These aren't talking points. They're findings from primary research by MIT, Gartner, Deloitte, EY, and Bright Horizons — organizations that study how AI is actually being adopted in the real world.
MIT's NANDA Initiative analyzed 300 public AI deployments and interviewed 150 leaders. The conclusion: the vast majority of AI pilots stall before delivering any bottom-line impact. Only a small fraction reach the stage of revenue acceleration. Most organizations are still stuck on Day One.
Launching a pilot is not a strategy. Without clear governance, success metrics, and a path to scale, pilots are expensive experiments with no payoff.
Gartner surveyed 360 IT leaders actively involved in GenAI rollouts. More than 70% named regulatory compliance among their top three challenges — above cost, talent, and technology limitations. Only 23% were 'very confident' in their ability to manage security and governance when deploying AI productivity tools.
In regulated industries, the question isn't whether AI can deliver value — it's whether you can deploy it without creating legal and compliance exposure. Most organizations can't answer that question yet.

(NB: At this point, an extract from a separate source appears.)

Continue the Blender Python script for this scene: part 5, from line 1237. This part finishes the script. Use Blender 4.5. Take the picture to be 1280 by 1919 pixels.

Deloitte's 2025 research found that nearly half of employees are using AI tools that haven't been sanctioned, vetted, or secured by their organizations. Separately, average AI spend is projected to rise 36% year-over-year — with 93% of that budget going to technology and only 7% to people and training.
Shadow AI is already inside your organization. Without guardrails, you're accumulating data privacy risk, compliance exposure, and runaway costs — with no visibility into any of it.
Bright Horizons and EdAssist surveyed the U.S. workforce in 2025 and found that nearly 4 in 5 employees don't feel ready for AI in their role — and 65% say their employer has provided no AI training at all. A separate EY study of 15,000 employees found that companies are missing up to 40% of potential AI productivity gains due to workforce readiness gaps.
Deploying AI tools without investing in people doesn't create productivity — it creates confusion, distrust, and shadow workarounds. The technology ROI only materializes when people actually change how they work.
The question isn't whether these problems exist. It's whether you have a plan to avoid them.